Patch Data Directories
- /export/home/usno-serv/usno/updates
- Data related to system updates (patches) for all systems are stored here during the patch process.
- /export/home/usno-serv/usno/updates/RHEL-7.a.b.c
- Each new patch version is named according to RHEL-7.a.b.c (e.g., RHEL-7.7.0.4). The files used to update to that version from the previous one are contained below this directory.
- /export/home/usno-serv/usno/updates/RHEL-7.a.b.c/server
- Updates for the two servers are stored below here.
- /export/home/usno-serv/usno/updates/RHEL-7.a.b.c/server/basic
- Nonkernel update rpms are stored here.
- /export/home/usno-serv/usno/updates/RHEL-7.a.b.c/server/kernel
- Kernel update rpms are stored here.
- /export/home/usno-serv/usno/updates/RHEL-7.a.b.c/server/scripts
- The latest NRAO scripts, etc. are stored here as tar files.
- /export/home/usno-serv/usno/updates/RHEL-7.a.b.c/swc
- Updates for the correlator nodes are stored below here.
- /export/home/usno-serv/usno/updates/RHEL-7.a.b.c/swc/basic
- Basic updates for the correlator nodes are stored here
- /export/home/usno-serv/usno/updates/RHEL-7.a.b.c/swc/kernel
- Kernel updates for the correlator nodes are stored below here.
- /export/home/usno-serv/usno/updates/RHEL-7.a.b.c/lustre
- Updates related to lustre are stored here. These are usually RPMs created by rebuilding the Lustre client modules against the newly updated kernel.
- /export/home/usno-serv/usno/updates/RHEL-7.a.b.c/bgfs
- Updates related to lustre are stored here. These are usually RPMs created by rebuilding the Lustre client modules against the newly updated kernel. This is TBD at the current moment (1/22/20)
System Administration Directories
- /opt/nrao-git
- A GIT repo for NRAO-created scripts and data. The source files typically live in there own repo (e.g., one at /opt/services/bin) but because of the patching scripts have the potential of overwriting these directories, a backup repo is located here. When committed changes are made to the source repo, they should be pushed to this one as well.
- /opt/rh/rh-python36/root
- The root of RedHat's python3 installation.
- /opt/services
- The root directory of NRAO managed scripts, data, etc.
- /opt/services/bin
- System admin scripts live here and below
- /opt/services/bin/patching
- Patching script auxiliary files live here.
- /opt/services/kvm
- Files needed to remotely log into the KVMs are here (see KVM Access).
- /opt/services/tftpboot
- This is the root of the directory tree accessible by the TFTP daemon. In particular the files used to boot the diskless hosts are contained under this directory.

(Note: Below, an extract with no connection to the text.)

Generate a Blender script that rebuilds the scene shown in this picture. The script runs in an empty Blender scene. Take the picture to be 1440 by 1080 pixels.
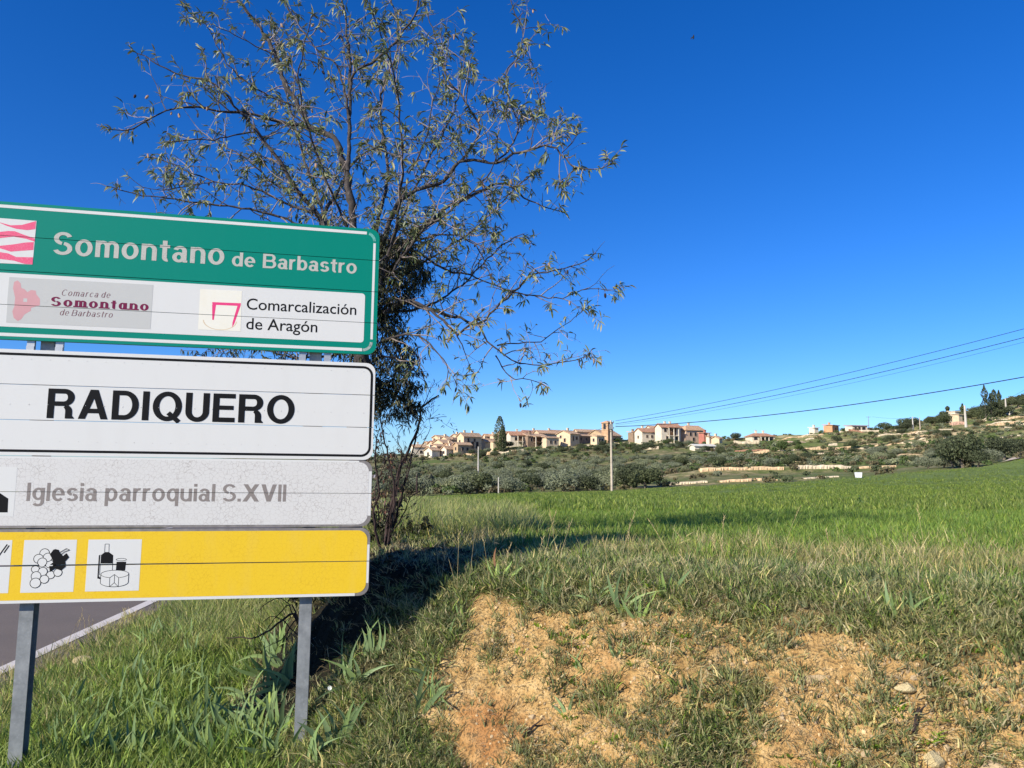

- /opt/services/tftpboot/RHEL-7.a.b.c/swc
- The files used to boot diskless image RHEL-7.a.b.c are located here (see above).
- /opt/services/diskless_boot
- The diskless images served up to the SWCs are located here (see above).

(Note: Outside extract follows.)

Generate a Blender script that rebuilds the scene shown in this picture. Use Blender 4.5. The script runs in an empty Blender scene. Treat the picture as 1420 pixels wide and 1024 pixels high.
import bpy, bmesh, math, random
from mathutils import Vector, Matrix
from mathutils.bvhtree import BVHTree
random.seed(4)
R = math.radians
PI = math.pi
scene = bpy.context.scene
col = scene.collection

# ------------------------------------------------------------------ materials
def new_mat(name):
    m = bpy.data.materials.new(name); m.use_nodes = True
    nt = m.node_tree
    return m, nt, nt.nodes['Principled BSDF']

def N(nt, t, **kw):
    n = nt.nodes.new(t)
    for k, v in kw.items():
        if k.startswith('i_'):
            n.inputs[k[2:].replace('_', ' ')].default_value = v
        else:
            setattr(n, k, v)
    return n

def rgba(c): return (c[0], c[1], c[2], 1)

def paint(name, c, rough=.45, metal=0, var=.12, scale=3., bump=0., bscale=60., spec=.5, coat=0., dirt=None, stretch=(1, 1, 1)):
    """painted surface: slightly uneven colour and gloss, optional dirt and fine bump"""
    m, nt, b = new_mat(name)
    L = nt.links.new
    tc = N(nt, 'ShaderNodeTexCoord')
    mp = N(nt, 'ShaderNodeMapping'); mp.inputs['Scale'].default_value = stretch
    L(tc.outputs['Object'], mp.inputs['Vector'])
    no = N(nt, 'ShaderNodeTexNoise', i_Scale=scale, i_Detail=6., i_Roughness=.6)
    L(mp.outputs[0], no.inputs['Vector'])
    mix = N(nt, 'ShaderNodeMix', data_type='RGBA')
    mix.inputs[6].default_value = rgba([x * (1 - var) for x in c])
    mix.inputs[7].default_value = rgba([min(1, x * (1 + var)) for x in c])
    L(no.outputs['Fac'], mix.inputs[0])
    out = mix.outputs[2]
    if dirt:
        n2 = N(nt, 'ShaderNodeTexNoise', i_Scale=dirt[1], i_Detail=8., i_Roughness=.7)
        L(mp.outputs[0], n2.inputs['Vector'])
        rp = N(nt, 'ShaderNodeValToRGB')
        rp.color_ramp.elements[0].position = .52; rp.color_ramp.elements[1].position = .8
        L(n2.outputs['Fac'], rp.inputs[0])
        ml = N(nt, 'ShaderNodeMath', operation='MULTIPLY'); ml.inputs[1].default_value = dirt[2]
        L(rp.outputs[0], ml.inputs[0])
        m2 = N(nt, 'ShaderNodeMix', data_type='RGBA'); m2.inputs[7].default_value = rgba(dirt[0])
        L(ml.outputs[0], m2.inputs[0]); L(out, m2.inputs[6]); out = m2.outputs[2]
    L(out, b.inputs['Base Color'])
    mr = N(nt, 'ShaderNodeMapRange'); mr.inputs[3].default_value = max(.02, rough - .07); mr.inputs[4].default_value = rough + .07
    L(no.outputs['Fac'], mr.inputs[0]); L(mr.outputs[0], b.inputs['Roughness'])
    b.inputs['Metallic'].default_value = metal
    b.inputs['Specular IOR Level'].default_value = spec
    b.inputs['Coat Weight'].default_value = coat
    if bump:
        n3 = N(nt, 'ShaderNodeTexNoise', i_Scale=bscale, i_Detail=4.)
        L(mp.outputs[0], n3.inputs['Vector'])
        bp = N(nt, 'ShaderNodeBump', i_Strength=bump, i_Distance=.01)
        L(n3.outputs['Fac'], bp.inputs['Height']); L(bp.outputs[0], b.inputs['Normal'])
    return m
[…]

- /opt/services/system-scripts
- Scripts used as part of a NRAO
systemd
service are located here (if any). There is a counterpart swc-system directory in the diskless images which currently require this feature.
- /root
- The home directory for the root account.
- /usr/lib/systemd/system
- Location of
systemd
system-related service files, etc.
Miscellaneous Packages
- /usr/local
- Unusual application files, etc., are stored below here.
- /usr/local/bin
- A place for nonstandard executable files (or links to them); root and admin have this directory in their paths. Most importantly, the links to python3 are here.
- /usr/local/nagios
- The root of the nagios installation.
System working area
- /var/log
- Standard location for Linux log files.
- /var/named
- Root of the named configuration. Zone files are here. Named runs in a chroot located below this directory so things look strange at first glance.
- /var/www
- Home directory for the web server content.